Between 1500 and 1660 Britain experienced tremendous change. The political map was transformed: after 1603, Scotland, Wales and England were ruled by one monarch. Yet, as Britain became more unified, it became more isolated from the rest of Europe. Principal to this was the Reformation, the so-called Break with Rome. Britain was now a Protestant nation, the monasteries were shut, and the Bible, not the Pope, dictated worship. Unsurprisingly, there were economic and social effects. Monastic lands were redistributed, creating a new group of landowners. Increasingly rich and ambitious, they demanded political rights and the limitation of royal privileges. A nation divided, conflict was inevitable, leading ultimately to the upheavals of the Civil War (1641-50).

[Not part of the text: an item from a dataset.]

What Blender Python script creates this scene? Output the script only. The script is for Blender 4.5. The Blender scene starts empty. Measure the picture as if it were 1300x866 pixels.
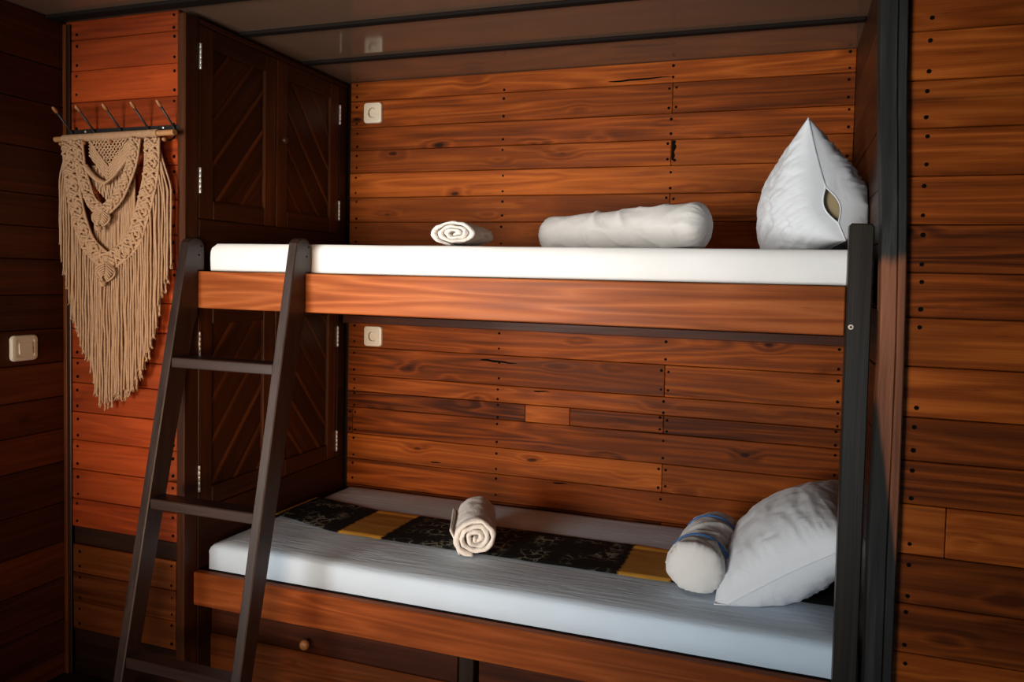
import bpy, bmesh, math, random
from mathutils import Vector, Matrix, noise
random.seed(11)
SC = bpy.context.scene
COL = SC.collection
PI = math.pi

# ------------------------------------------------------------------ materials
def _new(name):
    m = bpy.data.materials.new(name); m.use_nodes = True
    nt = m.node_tree
    for n in list(nt.nodes): nt.nodes.remove(n)
    out = nt.nodes.new('ShaderNodeOutputMaterial')
    b = nt.nodes.new('ShaderNodeBsdfPrincipled')
    nt.links.new(b.outputs[0], out.inputs[0])
    return m, nt, b

class NT:
    """tiny node helper"""
    def __init__(s, nt): s.nt = nt
    def n(s, t, **kw):
        x = s.nt.nodes.new(t)
        for k, v in kw.items(): setattr(x, k, v)
        return x
    def l(s, a, b): s.nt.links.new(a, b)
    def math(s, op, a, b=None, c=None, clamp=False):
        x = s.n('ShaderNodeMath', operation=op, use_clamp=clamp)
        for i, v in enumerate((a, b, c)):
            if v is None: continue
            if isinstance(v, (int, float)): x.inputs[i].default_value = v
            else: s.l(v, x.inputs[i])
        return x.outputs[0]
    def mapr(s, v, a, b, c, d, smooth=False):
        x = s.n('ShaderNodeMapRange')
        if smooth: x.interpolation_type = 'SMOOTHSTEP'
        s.l(v, x.inputs[0])
        for i, q in enumerate((a, b, c, d)): x.inputs[i+1].default_value = q
        return x.outputs[0]
    def scale(s, vec, sc):
        x = s.n('ShaderNodeVectorMath', operation='MULTIPLY'); s.l(vec, x.inputs[0])
        x.inputs[1].default_value = sc
        return x.outputs[0]
    def noise(s, vec, scale=1, detail=3, rough=.55, dist=0):
        x = s.n('ShaderNodeTexNoise'); s.l(vec, x.inputs['Vector'])
        x.inputs['Scale'].default_value = scale; x.inputs['Detail'].default_value = detail
        x.inputs['Roughness'].default_value = rough; x.inputs['Distortion'].default_value = dist
        return x.outputs['Fac']
    def ramp(s, fac, stops):
        x = s.n('ShaderNodeValToRGB'); s.l(fac, x.inputs[0])
        e = x.color_ramp.elements
        while len(e) < len(stops): e.new(.5)
        for i, (p, c) in enumerate(stops):
            e[i].position = p; e[i].color = (*c, 1)
        return x.outputs[0]
    def mix(s, f, a, b, mode='MIX'):
        x = s.n('ShaderNodeMix', data_type='RGBA', blend_type=mode)
        if isinstance(f, (int, float)): x.inputs[0].default_value = f
        else: s.l(f, x.inputs[0])
        for i, v in ((6, a), (7, b)):
            if isinstance(v, tuple): x.inputs[i].default_value = (*v, 1)
            else: s.l(v, x.inputs[i])
        return x.outputs[2]
    def bump(s, h, strength, dist, b):
        x = s.n('ShaderNodeBump'); x.inputs['Strength'].default_value = strength
        x.inputs['Distance'].default_value = dist
        s.l(h, x.inputs['Height']); s.l(x.outputs[0], b.inputs['Normal'])

def wood(name, dark, mid, light, rough=(.35, .55), coat=.0, knots=.8, fig=.3, tone=.5, spec=.4):
    m, nt, b = _new(name); k = NT(nt)
    A = k.n('ShaderNodeAttribute', attribute_name='grain').outputs['Vector']
    T = k.n('ShaderNodeAttribute', attribute_name='tone').outputs['Fac']
    vk = k.scale(A, (4.0, 10, 10))
    wob = k.n('ShaderNodeTexNoise'); k.l(k.scale(A, (3, 12, 12)), wob.inputs['Vector']); wob.inputs['Scale'].default_value = 1
    vadd = k.n('ShaderNodeVectorMath', operation='ADD'); k.l(vk, vadd.inputs[0])
    k.l(k.scale(wob.outputs['Color'], (.35, .35, .35)), vadd.inputs[1])
    vo = k.n('ShaderNodeTexVoronoi', feature='F1'); k.l(vadd.outputs[0], vo.inputs['Vector']); vo.inputs['Scale'].default_value = 1
    d = vo.outputs['Distance']
    halo = k.mapr(d, .05, .42, 1, 0, True)
    core = k.mapr(d, .05, .12, 1, 0, True)
    pick = k.n('ShaderNodeSeparateColor'); k.l(vo.outputs['Color'], pick.inputs[0])
    pk = k.mapr(pick.outputs[0], .58, .62, 0, 1)
    core = k.math('MULTIPLY', core, pk); halo = k.math('MULTIPLY', halo, k.mapr(pick.outputs[0], .4, .62, .15, 1))
    # cathedral figure: contour lines of a slow field, pulled round the knots
    low = k.noise(k.scale(A, (.55, 9, 9)), 1, 2, .5)
    field = k.math('ADD', low, k.math('MULTIPLY', halo, .10 * knots))
    lines = k.math('PINGPONG', k.math('MULTIPLY', field, 11), .5)
    lines = k.math('POWER', k.math('MULTIPLY', lines, 2), 1.6)
    mids = k.noise(k.scale(A, (1.25, 46, 46)), 1, 5, .66, .15)
    fine = k.noise(k.scale(A, (5, 360, 360)), 1, 2, .6)
    v = k.math('MULTIPLY', mids, .62)
    v = k.math('ADD', v, k.math('MULTIPLY', lines, fig * .55))
    v = k.math('ADD', v, k.math('MULTIPLY', fine, .22))
    v = k.math('ADD', v, k.math('MULTIPLY', k.math('SUBTRACT', T, .5), tone))
    v = k.math('SUBTRACT', v, k.math('MULTIPLY', halo, .12 * knots))
    col = k.ramp(v, [(.22, dark), (.52, mid), (.86, light)])
    broad = k.noise(k.scale(A, (.8, 3, 3)), 1, 3, .6)
    col = k.mix(k.mapr(broad, .42, .66, 0, .6), col, tuple(c * .36 for c in mid))
    col = k.mix(k.math('MULTIPLY', core, .85 * knots), col, tuple(c * .12 for c in dark))
    stk = k.noise(k.scale(A, (.8, 26, 26)), 1, 4, .6)
    col = k.mix(k.mapr(stk, .60, .72, 0, .7 * min(1, knots + .15)), col, tuple(c * .8 for c in dark))
    pores = k.mapr(k.noise(k.scale(A, (14, 260, 260)), 1, 1, .5), .68, .8, 0, .45)
    col = k.mix(pores, col, tuple(c * .5 for c in dark))
    k.l(col, b.inputs['Base Color'])
    k.l(k.mapr(mids, .3, .7, rough[0], rough[1]), b.inputs['Roughness'])
    b.inputs['Specular IOR Level'].default_value = spec
    b.inputs['Coat Weight'].default_value = coat; b.inputs['Coat Roughness'].default_value = .25
    h = k.math('ADD', k.math('MULTIPLY', mids, .5), k.math('MULTIPLY', fine, .4))
    k.bump(h, .35, .0015, b)
    return m

def plain(name, col, rough=.5, metal=0., spec=.5, nscale=0, namt=.15, bump=0., bscale=300):
    m, nt, b = _new(name); k = NT(nt)
    b.inputs['Roughness'].default_value = rough; b.inputs['Metallic'].default_value = metal
    b.inputs['Specular IOR Level'].default_value = spec
    tc = k.n('ShaderNodeTexCoord').outputs['Object']
    f = k.noise(tc, nscale or 20, 3, .6)
    c = k.mix(k.mapr(f, .3, .7, 0, namt), tuple(col), tuple(x * .55 for x in col))
    k.l(c, b.inputs['Base Color'])
    if bump: k.bump(k.noise(tc, bscale, 3, .6), bump, .001, b)
    return m

def cloth(name, col, streak=None, wr=.25, sheen=.15, col2=None):
    m, nt, b = _new(name); k = NT(nt)
    b.inputs['Roughness'].default_value = .9; b.inputs['Specular IOR Level'].default_value = .15
    b.inputs['Sheen Weight'].default_value = sheen
    tc = k.n('ShaderNodeTexCoord').outputs['Object']
    f = k.noise(tc, 7, 4, .6)
    k.l(k.mix(k.mapr(f, .35, .7, 0, .35), tuple(col), tuple(col2 or [x * .86 for x in col])), b.inputs['Base Color'])
    w = k.noise(k.scale(tc, streak or (1, 1, 1)), 9, 5, .6, .6)
    weave = k.noise(tc, 900, 1, .5)
    h = k.math('ADD', w, k.math('MULTIPLY', weave, .05))
    k.bump(h, wr, .012, b)
    return m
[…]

The architecture of this period reflects these changes. Most obviously, church building declined dramatically. Great houses, instead, sprang up across the land, with neighbours intent to out-do each other. Most were eager to employ the new Renaissance architecture, first developed in Italy. Cut off from the continent, they relied on new architectural books printed to encounter this, and a new breed of men to interpret them – the surveyors – that emerged in this period. Gradually, medieval Gothic architectural forms were dropped, although buildings remained varied and playful. Eventually, Inigo Jones designed Britain’s first classically-inspired buildings, as sophisticated as anything being built in Italy at the time. But just as British architecture matured, the Civil War paused this artistic brilliance.
However, not everything changed. Most people remained poor, their housing mean with few examples surviving to this day. Most buildings remained tied to the locality. Locally available materials still shaped buildings; stylistically regions remained distinct. And, despite the word-play of Shakespeare, Marlowe and Donne, the focus on the Bible, and the impact of printing, society remained predominantly illiterate. Buildings, therefore, remained central to society, the means to communicate ideas and allegiance. So to experience this colourful period, we must look at architecture, surely some of the most delightful Britain has ever produced.